Jérôme Teillard livre une tout autre justification à cette absence de classement, moins cynique et plus sociale : « L’absence de hiérarchisation des vœux permet de lutter contre l’autocensure. Si vous faites classer les vœux des candidats, il y a de fortes chances qu’ils mettent en tête des vœux de proximité plutôt que de viser des formations plus ambitieuses. Avec Parcoursup, ils obtiennent toutes les réponses des formations et peuvent donc décider. Certains ont changé d’avis car ils ont le choix. C’est un renversement par rapport à APB où le dernier mot revenait à l’algorithme. »

Leïla Frouillou constate pour sa part « qu’il y a eu beaucoup de sorties de la plateforme. Des formations font le plein, d’autres pas du tout. Il y a eu une véritable mise en concurrence des filières. On peut supposer aussi que l’autocensure a joué son rôle et a dissuadé des lycéens d’intégrer certaines filières très demandées. » Hervé Christofol explique de son côté que les processus de sélection ont parfois confiné à l’absurde avec de futurs étudiants départagés sur leur moyenne jusqu’à la cinquième décimale dans les filières très demandées. Les algorithmes locaux, ou du moins les critères utilisés dans les commissions au sein des universités, n’ont jamais été communiqués. Pour le responsable syndical, Parcoursup est une « entreprise de soumission » destinée aux « premiers de cordée » qui raflent la mise, tout de suite. Les autres se contentent des miettes et des formations les moins désirées. Pour lui, il est clair que ce procédé au fil de l’eau nourrit les injustices sociales et psychologiques.

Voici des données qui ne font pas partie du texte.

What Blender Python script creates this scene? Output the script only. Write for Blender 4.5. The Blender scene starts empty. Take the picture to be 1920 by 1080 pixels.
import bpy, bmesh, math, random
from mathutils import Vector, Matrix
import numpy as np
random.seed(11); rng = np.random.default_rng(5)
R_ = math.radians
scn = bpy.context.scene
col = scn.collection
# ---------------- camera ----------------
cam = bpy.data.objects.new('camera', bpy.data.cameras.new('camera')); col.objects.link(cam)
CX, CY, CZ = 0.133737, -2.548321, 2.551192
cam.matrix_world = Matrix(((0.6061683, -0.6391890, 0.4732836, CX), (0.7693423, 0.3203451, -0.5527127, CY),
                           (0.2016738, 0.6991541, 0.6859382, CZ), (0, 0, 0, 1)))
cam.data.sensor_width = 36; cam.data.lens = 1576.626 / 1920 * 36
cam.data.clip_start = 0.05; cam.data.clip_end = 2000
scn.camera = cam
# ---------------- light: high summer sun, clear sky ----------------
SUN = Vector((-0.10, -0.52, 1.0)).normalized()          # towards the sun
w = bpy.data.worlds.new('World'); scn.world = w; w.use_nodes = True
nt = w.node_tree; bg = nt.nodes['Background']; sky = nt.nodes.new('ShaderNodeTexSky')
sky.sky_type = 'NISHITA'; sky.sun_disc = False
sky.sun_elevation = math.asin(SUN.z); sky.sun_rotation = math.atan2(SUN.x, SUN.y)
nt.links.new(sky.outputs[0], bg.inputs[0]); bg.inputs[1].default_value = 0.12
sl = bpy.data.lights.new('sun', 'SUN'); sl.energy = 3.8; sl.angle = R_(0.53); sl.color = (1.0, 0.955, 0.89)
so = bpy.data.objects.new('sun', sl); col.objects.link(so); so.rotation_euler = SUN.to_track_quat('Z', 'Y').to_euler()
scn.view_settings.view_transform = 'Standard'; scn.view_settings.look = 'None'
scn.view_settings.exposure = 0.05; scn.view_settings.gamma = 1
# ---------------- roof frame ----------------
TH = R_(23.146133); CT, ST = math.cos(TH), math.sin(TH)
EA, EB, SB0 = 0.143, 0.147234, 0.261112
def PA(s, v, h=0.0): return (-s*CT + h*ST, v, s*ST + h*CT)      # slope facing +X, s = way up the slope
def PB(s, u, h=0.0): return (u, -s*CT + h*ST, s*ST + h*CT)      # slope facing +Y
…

Les deux maîtresses de conférences de Nanterre considèrent que le système est largement perfectible et le mot est faible. « Il est question de changer le calendrier mais il faudra pour cela le faire en concertation avec les universités. Il y a des choses étonnantes toutefois. Le rectorat de Créteil a par exemple mis en place des classes passerelles pour des sections de BTS. Le souci, c’est qu’il n’y a aucune information sur le nombre de candidat.e.s qui sont concerné.e.s, ou combien d’heures ça représente… », poursuit Leïla Frouillou.

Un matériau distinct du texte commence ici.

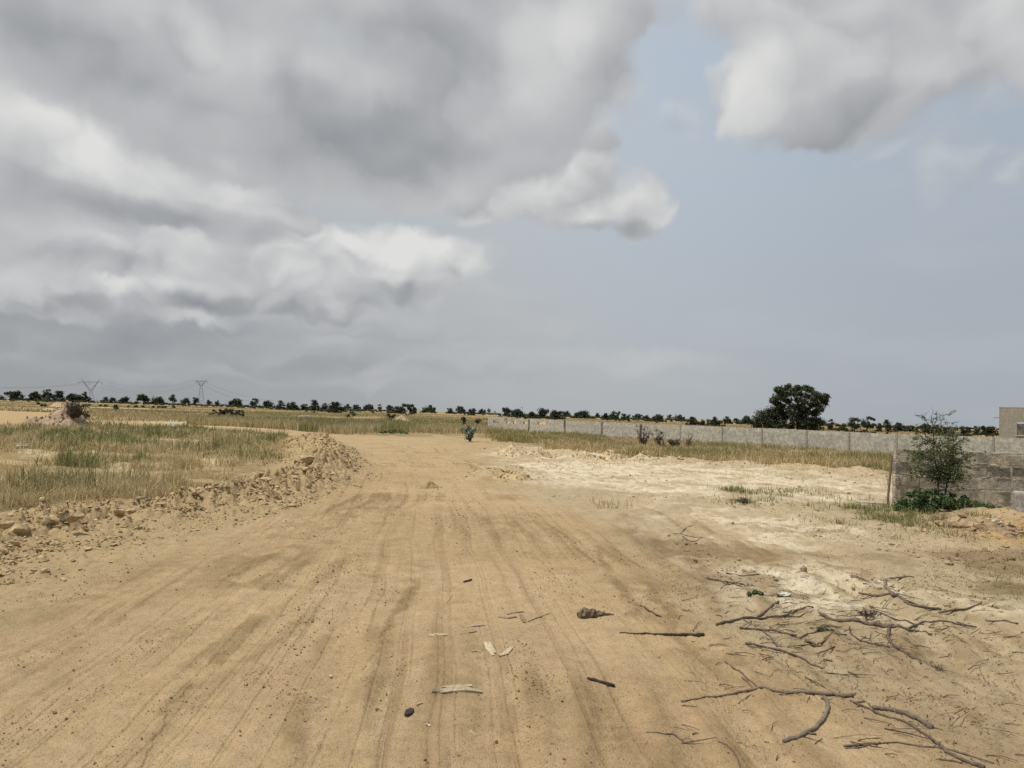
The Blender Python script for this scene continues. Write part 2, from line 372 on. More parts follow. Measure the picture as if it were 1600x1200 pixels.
    h = h - road_m * sst(r, 22, 10) * .006 * sst(fbm((lane(x, y) + .08 * fbm(x, y, 3.5, 4, 101)) / .035, y / 5.0, 1.0, 3, 127), .40, .72)
    return h, road, bm, fringe, hm, edge, d
def height(x, y):
    return relief(np.atleast_1d(x), np.atleast_1d(y))[0]
def at(px, py):                               # point on the uneven ground seen at a photo pixel
    d = ray(px, py); z = 0.0
    for _ in range(4):
        t = (z - EYE) / d[2]; z = float(height(d[0] * t, d[1] * t)[0])
    t = (z - EYE) / d[2]
    return np.array([d[0] * t, d[1] * t, z])

# ------------------------------------------------------------------ mesh and material helpers
COL = S.collection
def mat(name):
    m = bpy.data.materials.new(name); m.use_nodes = True
    return m, m.node_tree, m.node_tree.nodes['Principled BSDF']
def soil_material(name, grain=260.0, bump=1.0, attr='soil', tint=1.0):
    m, nt, p = mat(name)
    p.inputs['Roughness'].default_value = 1.0; p.inputs['Specular IOR Level'].default_value = .02
    a = nt.nodes.new('ShaderNodeAttribute'); a.attribute_name = attr
    tc = nt.nodes.new('ShaderNodeTexCoord')
    def noise(s, d=4.0, r=.6):
        n = nt.nodes.new('ShaderNodeTexNoise'); n.inputs['Scale'].default_value = s; n.inputs['Detail'].default_value = d; n.inputs['Roughness'].default_value = r
        nt.links.new(tc.outputs['Object'], n.inputs['Vector']); return n.outputs[0]
    def rng_(v, a0, a1, b0, b1):
        n = nt.nodes.new('ShaderNodeMapRange'); nt.links.new(v, n.inputs[0])
        for i, q in enumerate((a0, a1, b0, b1)): n.inputs[i + 1].default_value = q
        return n.outputs[0]
    def mul(u, v):
        n = nt.nodes.new('ShaderNodeMath'); n.operation = 'MULTIPLY'; nt.links.new(u, n.inputs[0]); nt.links.new(v, n.inputs[1]); return n.outputs[0]
    f = mul(rng_(noise(grain, 3.0, .7), .3, .7, .76, 1.24), rng_(noise(7.0, 5.0, .65), .3, .7, .86, 1.12))
    f = mul(f, rng_(noise(1.1, 4.0), .3, .7, .93, 1.07))
    f = mul(f, mul(rng_(noise(150.0, 2.0, .5), .60, .68, 1.0, .62), rng_(noise(55.0, 3.0, .6), .58, .68, 1.0, .74)))
    s = nt.nodes.new('ShaderNodeVectorMath'); s.operation = 'SCALE'
    nt.links.new(a.outputs['Color'], s.inputs[0]); nt.links.new(f, s.inputs['Scale'])
    nt.links.new(s.outputs[0], p.inputs['Base Color'])
    b1 = nt.nodes.new('ShaderNodeBump'); b1.inputs['Strength'].default_value = bump; b1.inputs['Distance'].default_value = .009
    nt.links.new(noise(95.0, 5.0, .7), b1.inputs['Height'])
    b2 = nt.nodes.new('ShaderNodeBump'); b2.inputs['Strength'].default_value = bump * .8; b2.inputs['Distance'].default_value = .02
    nt.links.new(noise(22.0, 4.0, .6), b2.inputs['Height']); nt.links.new(b1.outputs[0], b2.inputs['Normal'])
    nt.links.new(b2.outputs[0], p.inputs['Normal'])
    return m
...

Le ministère a largement communiqué sur la hausse du nombre de boursiers dans les différentes filières. « Plus 29 % de boursiers ont intégré une classe prépa parisienne par exemple. C’est fondamental », vante Jérôme Teillard. Seulement, les taux ont été variables d’une filière à l’autre. Des formations, notamment en droit, n’ont pas joué le jeu.

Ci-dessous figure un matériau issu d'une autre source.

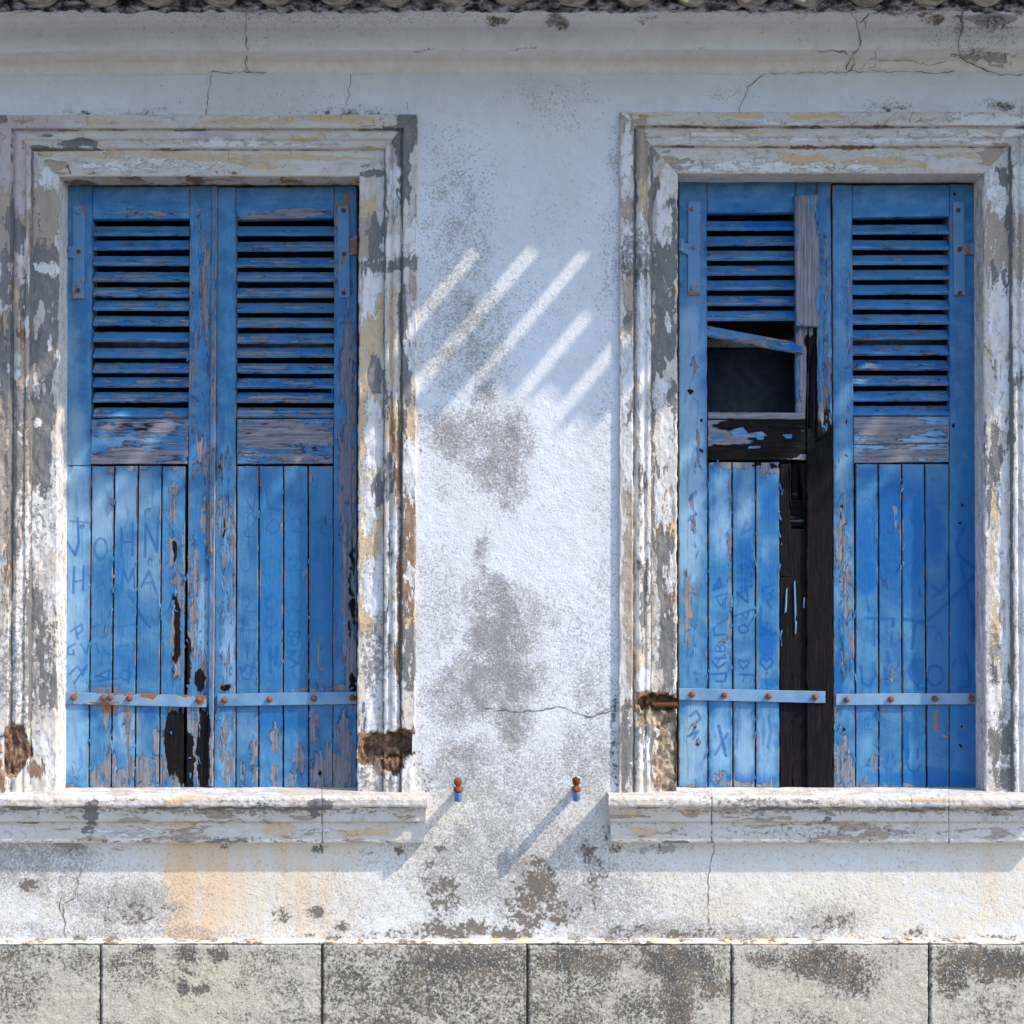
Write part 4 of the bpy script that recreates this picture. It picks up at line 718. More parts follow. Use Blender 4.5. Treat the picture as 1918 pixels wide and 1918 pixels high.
def tee(parent, q, arm, bolts, rust, seed, eyeu=None):
    def f(U, V, sx, sy, ed):
        return (blobs(U, V, rust + [(b[0], b[1], 7, 7, .4) for b in bolts], 3, 8, seed) + .25 * (1 - sstep(ed, 0, .003)), 0 * U + .55, 0 * U, 0 * U), (0, 0, 0, 0)
    mb = MB(); Y = YF - .0065
    panel(mb, *[P(a, b, Y) for a, b in q], .006, bev=.001, paint=f, wob=.0005, seed=seed)
    panel(mb, *[P(a, b, Y - .0012) for a, b in arm], .006, bev=.001, paint=f, wob=.0005, seed=seed + 1)
    if eyeu is not None:
        c = P(eyeu, arm[3][1], YF - .004); lathe(mb, c, [(.001, 0), (.0095, 0), (.0095, .04), (.001, .04)], 'z', 14, A=(.2, .4, 0, 0))
    o = mb.build('corner_hinge', M_strap, parent, angle=40)
    for b in bolts: bolt(b[0], b[1], YF - .011, o, .0055, .005, M_rustd if b[2] else M_strap)
    return o
def slats(mb, bots, uL, uR, tabs, seed, wear, droop=0.0):
    r_ = random.Random(seed)
    for i, vb in enumerate(bots):
        tl = r_.uniform(-1.0, 1.0); a = P(uL, vb + tl * .5, YF + .002); b = P(uR, vb - tl * .5 + droop, YF + .002)
        up = np.array((0, .029, .0330)); w0 = wear(i)
        f0 = sh_paint(None, (w0 * .22, 0, .0, .45), .16, .004, .35 + .4 * r_.random(), tabs, (), seed + i)
        def f(U, V, sx, sy, ed, f0=f0, w0=w0, i=i):
            A, B = f0(U, V, sx, sy, ed); A = list(A)
            A[0] = A[0] + w0 * .46 * np.exp(-((sy - .55) / .2) ** 2) * (2.6 * fbm(U / 40, V / 300, seed * 3 + i, 3) - .6)
            A[2] = .5 * sstep(sy, .6, .95) + 0 * U
            return tuple(A), B
        panel(mb, a + up, b + up, b, a, .009, bev=.0015, paint=f, wob=.0011, seed=seed + i * 3)
def leaf(name_label, base_uv, spec, seed):
    root = thing('window_shutter', name_label, 'shutter', tuple(P(base_uv[0], base_uv[1], YF + .02)), 'four blue louvred shutter leaves')
    return root
GRP = None
# ---- generic pieces
def wood_piece(parent, name, quads, mat, Y=YF, T=.034, **kw):
    mb = MB(); sd = kw.pop('seed', 0); base = kw.pop('base', (.05, 0, .2, .15)); tb = kw.pop('tables', None); st = kw.pop('strokes', ()); edge = kw.pop('edge', .42); tones = kw.pop('tones', None); ew = kw.pop('ew', .006)
    ys = kw.pop('ys', None); wob = kw.pop('wob', .0011)
    for i, q in enumerate(quads):
        tn = tones[i] if tones else .5
        panel(mb, *[P(a, b, Y + (ys[i] if ys else 0)) for a, b in q], T, res=kw.get('res', .0035), bev=.0022, wob=wob, disp=.0012, seed=sd + i, paint=sh_paint(None, base, edge, ew, tn, tb, st, sd + i * 3))
    return mb.build(name, mat, parent, angle=40)

# ======== left window, left leaf
L1 = thing('window_shutter', 'left leaf of the left window, blue shutter with rusty strap and black wood at foot', 'shutter', tuple(P(250, 1476, YF)), 'blue louvred window shutters')
T1 = dict(
    wood=[(385, 560, 14, 130, .62), (362, 700, 10, 120, .55), (380, 860, 22, 60, .6), (390, 980, 14, 80, .62), (362, 1130, 12, 150, .6), (400, 760, 8, 60, .5), (378, 1260, 16, 50, .55), (372, 420, 6, 60, .45), (325, 915, 9, 14, .9), (325, 960, 8, 24, .8), (324, 1035, 7, 30, .9), (328, 1070, 6, 60, .55), (330, 1180, 9, 90, 1.0), (350, 1240, 8, 50, .9), (345, 1030, 8, 60, .5),
          (210, 942, 5, 8, .7), (284, 1045, 5, 6, .8), (153, 985, 4, 6, .8), (277, 955, 5, 5, .6), (255, 877, 22, 5, .8), (200, 880, 10, 8, .75), (325, 878, 10, 8, .8), (214, 1125, 3, 20, .5), (200, 1180, 5, 14, .55),
          (205, 1440, 16, 34, .85), (228, 1460, 18, 22, 1.0), (265, 1450, 18, 34, .95), (300, 1440, 14, 40, .75), (178, 1455, 9, 24, .9), (135, 1478, 14, 8, .8), (200, 1350, 10, 50, .5), (240, 1350, 10, 60, .6), (168, 1410, 5, 40, .5), (285, 1480, 20, 12, .9), (245, 1440, 8, 26, .8), (293, 1400, 5, 40, .8), (340, 1400, 26, 90, .9), (378, 1400, 22, 90, .9), (220, 1475, 60, 5, .8)],
    dark=[(328, 1030, 5, 24, .75), (330, 1180, 7, 74, .85), (352, 1240, 5, 46, .9), (375, 1276, 9, 22, .95), (322, 1390, 16, 62, 1.0), (340, 1400, 14, 74, 1.0), (382, 1400, 14, 90, 1.0), (356, 1430, 10, 60, .9), (325, 945, 5, 26, .6), (362, 880, 8, 60, .25)],
    fade=[(135, 900, 30, 160, .75), (135, 700, 22, 120, .5), (190, 960, 26, 80, .6), (240, 930, 60, 40, .5), (135, 1150, 30, 300, .5), (140, 1390, 30, 60, .6), (235, 1360, 26, 40, .4), (280, 1060, 40, 60, .3), (380, 1150, 16, 80, .6), (148, 360, 30, 30, .2)],
    deep=[(235, 1110, 60, 80, .5), (210, 1000, 20, 50, .35), (250, 1240, 60, 40, .55), (280, 1345, 16, 26, .7), (385, 1000, 20, 60, .4), (190, 1220, 50, 60, .3)],
    rust=[(205, 1322, 16, 16, .9), (235, 1360, 16, 60, .55), (200, 1290, 30, 6, .8), (255, 1290, 30, 4, .4), (147, 375, 10, 14, .5), (150, 590, 8, 60, .35), (228, 1400, 8, 40, .4), (160, 645, 4, 5, .8), (156, 385, 6, 16, .4), (300, 1290, 20, 5, .4), (345, 1283, 8, 10, .4)])
SB1 = [438, 464.5, 494, 524, 553, 578, 607, 637, 667, 695, 722, 750, 779.5]
wood_piece(L1, 'stile', [[(122, 347), (173, 347), (169, 872), (117.5, 872)]], M_wv, tables=T1, base=(.03, 0, .25, .1), strokes=ST1, seed=11, edge=.3)
wood_piece(L1, 'meeting_stile', [[(356, 347), (404, 348), (395, 1476), (349, 1476)]], M_wv, Y=YF - .001, tables=T1, base=(.24, 0, .15, .3), seed=13, edge=.5)
wood_piece(L1, 'cover_strip', [[(371, 346), (406, 347), (397.5, 1475), (380, 1475)]][:0] or [[(397, 349), (406.5, 349), (399, 1474), (389, 1474)]], M_wv, Y=YF - .011, T=.012, tables=T1, base=(.3, 0, .3, .3), seed=14, edge=.6)
wood_piece(L1, 'top_rail', [[(173.5, 349), (355.5, 349), (355, 409), (173, 410)]], M_wh, tables=dict(wood=[(260, 398, 100, 8, .62), (220, 402, 60, 6, .6), (320, 390, 30, 8, .4)], deep=[(300, 385, 60, 14, .4)], fade=[(260, 362, 90, 16, .3)]), base=(.03, 0, .15, .1), seed=15, edge=.25)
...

Leïla Frouillou reste vigilante. « Concernant le taux de boursiers, il faudrait savoir si la plateforme a affecté les candidat.e.s correspondant aux objectifs fixés par les recteurs en mai, et bien sûr il faudrait comprendre aussi comment ces taux ont été fixés dans la mesure où ils sont parfois très différents selon les universités pour une même filière. »

Même sur le sujet plutôt consensuel de la mixité sociale, Parcoursup divise. Frédérique Vidal devra réussir à déminer toutes ces objections.